Morrison & Foerster (MoFo) is launching in Berlin, taking on Hogan Lovells' Berlin office.

All nine partners in Hogan Lovells' Berlin office are joining the US firm, although it is currently unclear how many of the team of more than 20 associates and counsel are joining.

Former Berlin office head Christoph Wagner is joining the US firm, alongside the head of the firm's German tax practice Jens-Uwe Hinder. Also joining corporate partners Karin Arnold, Jorg Meissner and Dirk Besse, competition partner Eckhard Bremer, Andreas Grünwald (TMT regulatory, antitrust), Thomas Keul (litigation) and Hanno Timner (employment, data privacy).

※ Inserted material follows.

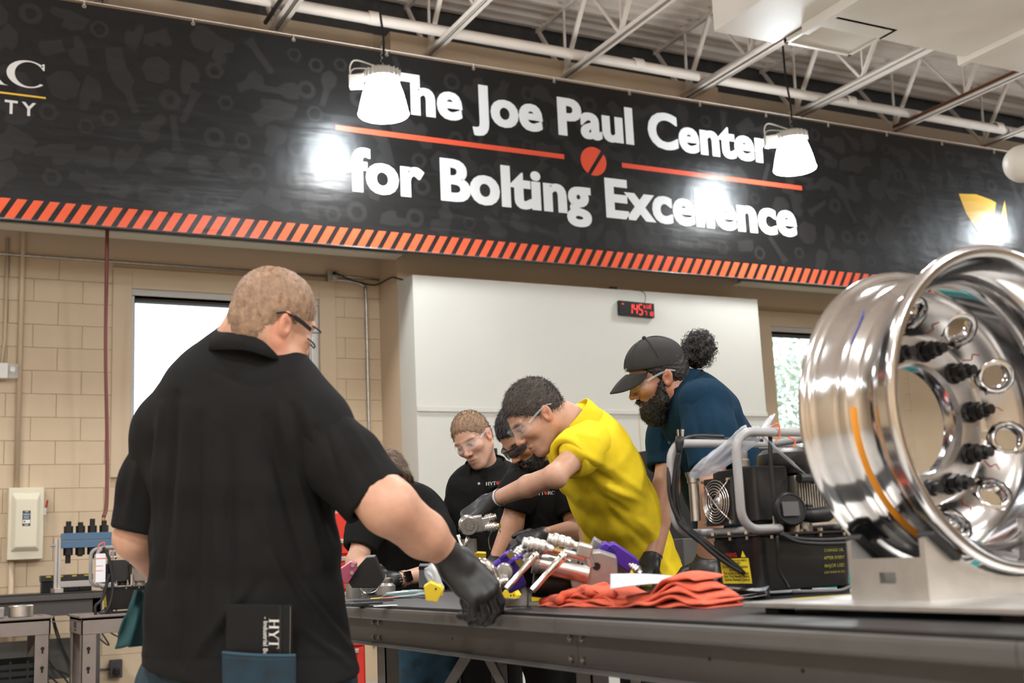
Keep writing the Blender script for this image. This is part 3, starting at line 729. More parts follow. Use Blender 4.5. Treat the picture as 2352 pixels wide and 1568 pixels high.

According to Hogan Lovells, all of the partners concerned bar Wagner have yet to hand in their notice.

"The firm's co-CEO David Harris said in a statement:"Christoph Wagner's move earlier this month was planned and agreed. At the time of his departure, the Berlin office partners expressed their strong desire to stay with the firm and we supported that. Despite that support they have now gone back on their commitment and have said that they want to leave. We understand they have accepted offer letters from a competitor, however, they have yet to resign letters or deal with the usual formalities. Until they do so, we expect them to uphold all their responsibilities as partners in Hogan Lovells."

"Each of our other offices in Germany is significantly larger than Berlin, which represents less than 10% of total German revenues. Germany overall is performing very well and is a recognized and significant strength of the firm. None of this changes that."

The new office, MoFo's second international launch this year after opening in Singapore in January, will be headed by Hinder and Timner. It will be MoFo's 17th office worldwide.

Larren Nashelsky, chair of Morrison & Foerster said: "The German team, a widely recognized force for complex transactions, is the perfect fit for us. Our clients across the United States, Japan, China and Europe are doing the deals that are driving the fast-paced convergence in the TMT sector. The addition of the Berlin team enhances our ability to help our clients advance their business objectives in Germany and other key European markets."

Hogan Lovells also has offices in Munich, Duesseldorf, Hamburg and Frankfurt, with 75 partners spread across Germany.

Prior to the merger between legacy firms Hogan Hartson and Lovells in 2010, Hogan's Berlin office split in two, with 18 partners leaving to form their own firm, Raue, rather than join the merged firm.